Wherever a line below holds the word "Write", copy that line.

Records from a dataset
═══
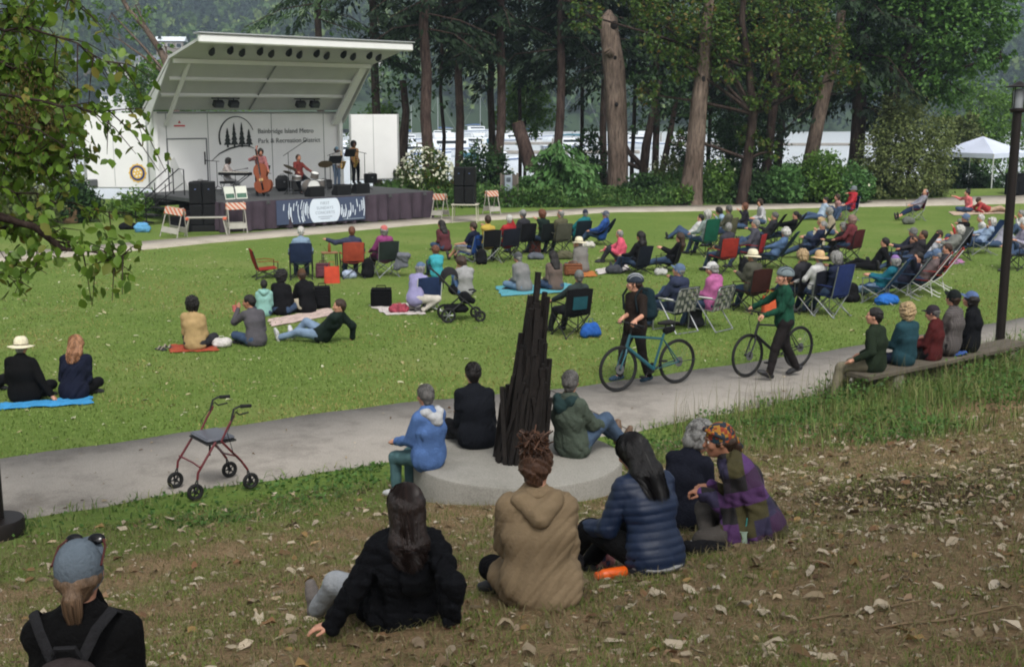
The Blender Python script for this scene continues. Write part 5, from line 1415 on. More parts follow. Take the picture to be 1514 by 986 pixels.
HGREY = hair_mat("hair_grey", (.55, .545, .53)); HWHITE = hair_mat("hair_white", (.78, .77, .74)); HDARK = hair_mat("hair_dark", (.10, .08, .07)); HBROWN = hair_mat("hair_brown", (.25, .17, .12)); HRED = hair_mat("hair_red", (.45, .25, .15)); HBLOND = hair_mat("hair_blond", (.72, .60, .42)); HAUB = hair_mat("hair_auburn", (.66, .45, .30)); HSALT = hair_mat("hair_salt", (.38, .37, .36))
SHOE_D = plastic((.12, .12, .13), .6); SHOE_W = plastic((.70, .70, .70), .6); SHOE_B = plastic((.36, .28, .21), .6)
JEANS = cloth((.24, .32, .44)); JEANL = cloth((.47, .57, .68)); BLK = cloth((.07, .07, .08), .3); NAVY = cloth((.13, .16, .26)); DKGREY = cloth((.20, .20, .22)); KHAKI = cloth((.47, .44, .36)); GREYP = cloth((.36, .36, .36)); CREAM = cloth((.76, .72, .62))
EYEW = M("eye_white", (.85, .83, .80), .25); EYED = M("eye_iris", (.13, .09, .06), .2)
POSES = {
 'chair': dict(hz=.50, lean=10, bend=-6, feet=((-.14, .60, .07), (.14, .60, .07)), knee=(0, .6, 1), hands=((-.27, .30, .64), (.27, .30, .64)), elbow=(0, -1, -.4), spread=.05),
 'lap': dict(hz=.50, lean=6, bend=-14, feet=((-.13, .60, .07), (.13, .60, .07)), knee=(0, .6, 1), hands=((-.09, .32, .66), (.09, .32, .66)), elbow=(0, -.8, -.6), spread=.05),
 'low': dict(hz=.30, lean=16, bend=-8, feet=((-.13, .70, .07), (.13, .70, .07)), knee=(0, .3, 1), hands=((-.24, .28, .48), (.24, .28, .48)), elbow=(0, -1, -.4), spread=.04),
 'recline': dict(hz=.36, lean=38, bend=-8, feet=((-.10, .92, .07), (.13, .80, .07)), knee=(0, .2, 1), hands=((-.10, .18, .60), (.10, .20, .60)), elbow=(0, -.6, -.8), spread=.05),
 'cross': dict(hz=.12, lean=-6, bend=-16, feet=((.15, .30, .06), (-.15, .36, .06)), knee=(1, .1, .25), hands=((-.12, .34, .25), (.12, .34, .25)), elbow=(0, -.8, -.6), spread=1),
 'knees': dict(hz=.12, lean=4, bend=-20, feet=((-.13, .50, .06), (.13, .52, .06)), knee=(0, .2, 1), hands=((-.10, .46, .34), (.10, .46, .34)), elbow=(0, -.6, -.7), spread=.15),
 'back': dict(hz=.12, lean=30, bend=-6, feet=((-.10, .84, .06), (.12, .78, .06)), knee=(0, .1, 1), hands=((-.25, -.36, .05), (.25, -.36, .05)), elbow=(0, -1, .2), spread=.08),
 'long': dict(hz=.12, lean=4, bend=-14, feet=((-.10, .86, .06), (.12, .84, .06)), knee=(0, .1, 1), hands=((-.12, .36, .24), (.12, .36, .24)), elbow=(0, -.8, -.5), spread=.08),
 'stand': dict(hz=.93, lean=0, bend=-3, feet=((-.12, .0, .07), (.12, .05, .07)), knee=(0, 1, 0), hands=((-.20, .22, 1.05), (.20, .22, 1.05)), elbow=(0, -1, -.4), spread=.02),
}
def frame3(f, u):
 f = Vector(f).normalized(); r_ = f.cross(Vector(u)).normalized(); u = r_.cross(f)
 return Matrix((r_, f, u)).transposed()
LAST = {}
_SM = {}
def strand_mat(hm):
 if hm.name not in _SM:
  e = hm.node_tree.nodes["Color Ramp"].color_ramp.elements
  f = lambda c, k: tuple(max(0, (12.92 * x if x <= .0031308 else 1.055 * x ** (1 / 2.4) - .055)) * k for x in c[:3])
  a, b_ = e[0].color, e[1].color
  _SM[hm.name] = leaf_mat("hair_strands", [f(a, .65), f(b_, .8), f(a, 1.0), f(b_, 1.12), f(a, .8)], .45, .08)
 return _SM[hm.name]
def strands(hk, hm, t, H, Hm, neckb, sx0, bk, d2, ln, s, hatted, seed):
 """locks laid over the hair's volume"""
 g = np.random.default_rng(seed); b = MB()
 vol = {'short': .012, 'thin': .008, 'bald': .006, 'long': .018, 'bob': .028, 'bun': .014, 'pony': .013, 'curly': .034, 'fluffy': .028, 'wavy': .022}[hk] + .001
 E = lambda az, po, k=1.0: H(math.sin(po) * math.sin(az) * (.076 + vol) * k, -.016 - math.sin(po) * math.cos(az) * (.096 + vol) * k, .036 + math.cos(po) * (.088 + vol) * k)
 if hk in ('long', 'wavy'):
  for _ in range(760):
   az = g.uniform(-2.1, 2.1); rj = g.normal() * .007; wob = .016 if hk == 'wavy' else .005; ph = g.uniform(0, 6.3)
   pts = [E(az, p_, 1 + rj * (p_ - .1) * 4 + g.normal() * .004) for p_ in (.15, .55, .95, 1.35, 1.7)] if not hatted else [E(az, p_) for p_ in (1.2, 1.5, 1.75)]
   xe = az / 2.0; l2 = ln - .12 + g.uniform(-.11, .05) - .03 * abs(xe)
   for q in (.35, .7, 1.0):
    ctr = neckb + bk * (.100 + .045 * q + rj) + sx0 * (xe * (.105 - .03 * q)) - d2 * (l2 * q) + bk * (.030 * (1 - xe * xe))
    pts.append(ctr + sx0 * (math.sin(q * 7 + ph) * wob) + bk * (math.cos(q * 6 + ph) * wob * .6))
   b.path(pts, [.0018] + [.0030] * (len(pts) - 2) + [.0006], 3, caps=False)
 elif hk == 'bun':
  for _ in range(300):
   az = g.uniform(-2.3, 2.3); po = g.uniform(1.2, 2.0)
   if abs(az) > 1.5: po = min(po, 1.45)
   p0 = E(az, po); e = H(g.normal() * .02, -.05 + g.normal() * .02, .115)
   b.path([p0, E(az * .8, po * .66, 1.01 + .01 * g.random()), E(az * .55, po * .34, 1.01), e], [.0012, .003, .0032, .002], 3, caps=False)
 elif hk == 'pony':
  for _ in range(160):
   a = g.uniform(0, 6.3); r_ = .030 * math.sqrt(g.random()); ph = g.uniform(0, 6.3)
   b.path([H(math.cos(a) * r_ * .6, -.112, -.002), H(math.cos(a) * r_ * 1.3, -.138 + math.sin(a) * r_, -.05), H(math.cos(a) * r_ * 1.2, -.135 + math.sin(a) * r_ * .8, -.11), H(math.cos(a) * r_ * .5 + .004 * math.sin(ph), -.12, -.19 - .02 * g.random())], [.0025, .0035, .003, .0008], 3, caps=False)
 else:
  for _ in range(420 if hk != 'thin' else 260):
   az = g.uniform(-2.2, 2.2); po = g.uniform(.05 if not hatted else 1.25, 1.75 if abs(az) < 1.4 else 1.3)
   da, dp_ = g.normal() * .25, .28 + .1 * g.random(); cu = {'fluffy': .03, 'curly': .035}.get(hk, .006)
   b.path([E(az, po, .985), E(az + da * .5, po + dp_ * .5, 1.01 + cu * g.random() * 3), E(az + da, po + dp_, .99 + cu * g.random())], [.0028, .0034, .0008], 3, caps=False)
 for v in range(len(b.v)): b.v[v] = tuple(Vector(b.v[v]) * s)
 b.build("hair_locks", strand_mat(hm), t, 60)
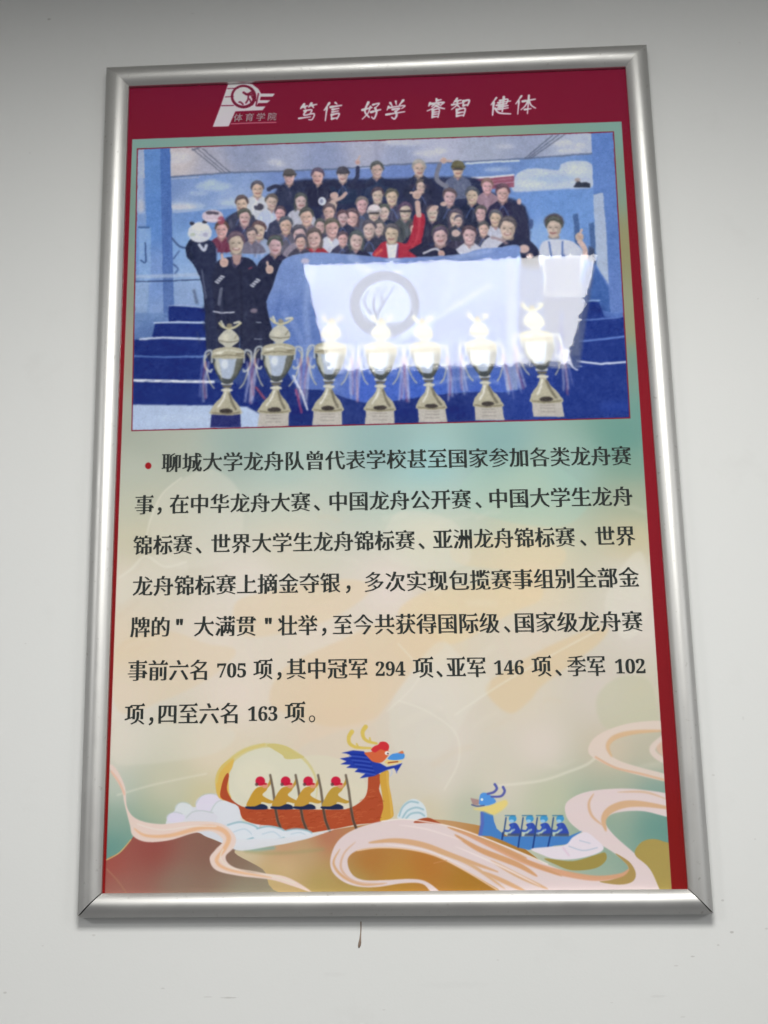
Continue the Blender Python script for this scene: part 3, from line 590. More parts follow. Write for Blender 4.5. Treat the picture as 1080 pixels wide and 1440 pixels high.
# round emblem on the flag, with its flame strokes and ticks for the lettering of the rim
t_ = np.linspace(0, 2 * math.pi, 48, endpoint=False)
fill(np.stack([541 + 49 * np.cos(t_), 428 + 47 * np.sin(t_)], 1), (50, 70, 118), .95, .6)
fill(np.stack([542 + 36 * np.cos(t_), 428 + 34 * np.sin(t_)], 1), (136, 158, 204), .95, .6)
for k in range(34):
    an = 2 * math.pi * k / 34; r0, r1 = (39, 45) if k % 3 else (40, 44)
    stroke([(541 + r0 * math.cos(an), 428 + r0 * .96 * math.sin(an)), (541 + r1 * math.cos(an + .04), 428 + r1 * .96 * math.sin(an + .04))], 1.8 if k % 2 else 1.2, (100,122,172), .7, .5)
for P_ in [[(518,410),(512,425),(522,440)], [(534,404),(525,425),(530,448)], [(556,402),(540,425),(527,450)], [(544,404),(536,415),(538,424)]]:
    stroke(P_, (1.5, 5), (58,80,128), .9, .6)
fill(smooth([(508,440),(530,455),(570,452),(560,462),(530,464)], n=3), (58,80,128), .8, .7)
stroke([(518,378),(522,384)], 3, (200,212,238), .7, .6); stroke([(556,382),(564,383)], 3, (220,226,242), .8, .6)
# dark carpet under the flag
for x, r in ((420,12),(560,30),(650,26)): ell(x, 578, r * 2, 6, (16,32,112), .5, 3)
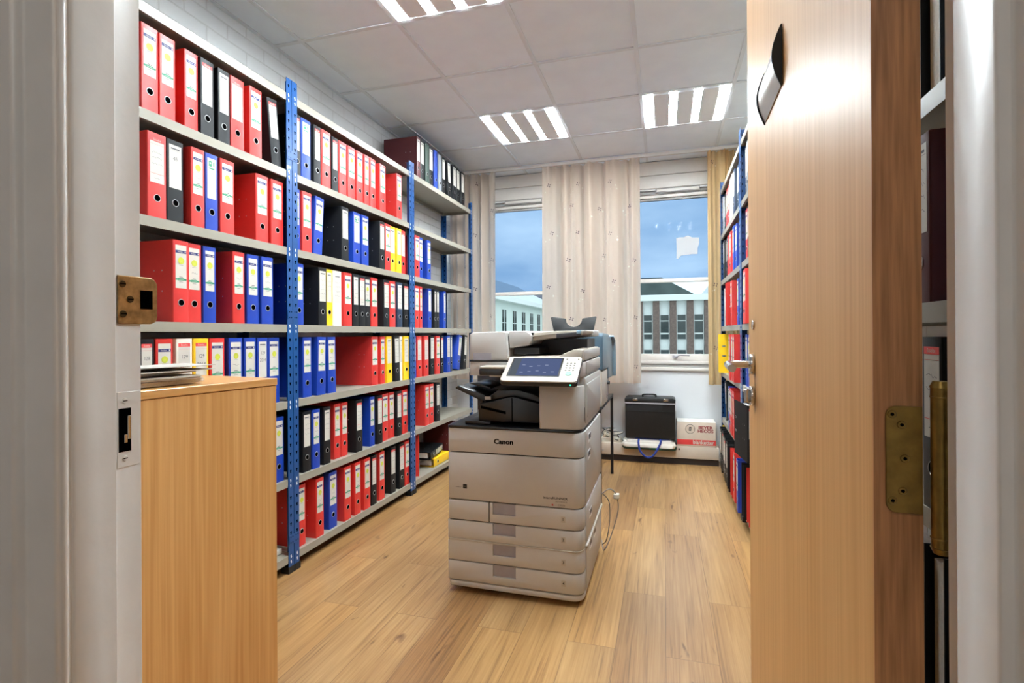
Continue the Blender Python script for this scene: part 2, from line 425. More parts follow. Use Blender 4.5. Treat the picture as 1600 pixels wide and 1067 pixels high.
═══
▸ Reply
The Blender Python script for this scene continues. Write part 5, from line 1415 on. More parts follow. Take the picture to be 1514 by 986 pixels.
Continue the Blender Python script for this scene: part 3, from line 590. More parts follow. Write for Blender 4.5. Treat the picture as 1080 pixels wide and 1440 pixels high.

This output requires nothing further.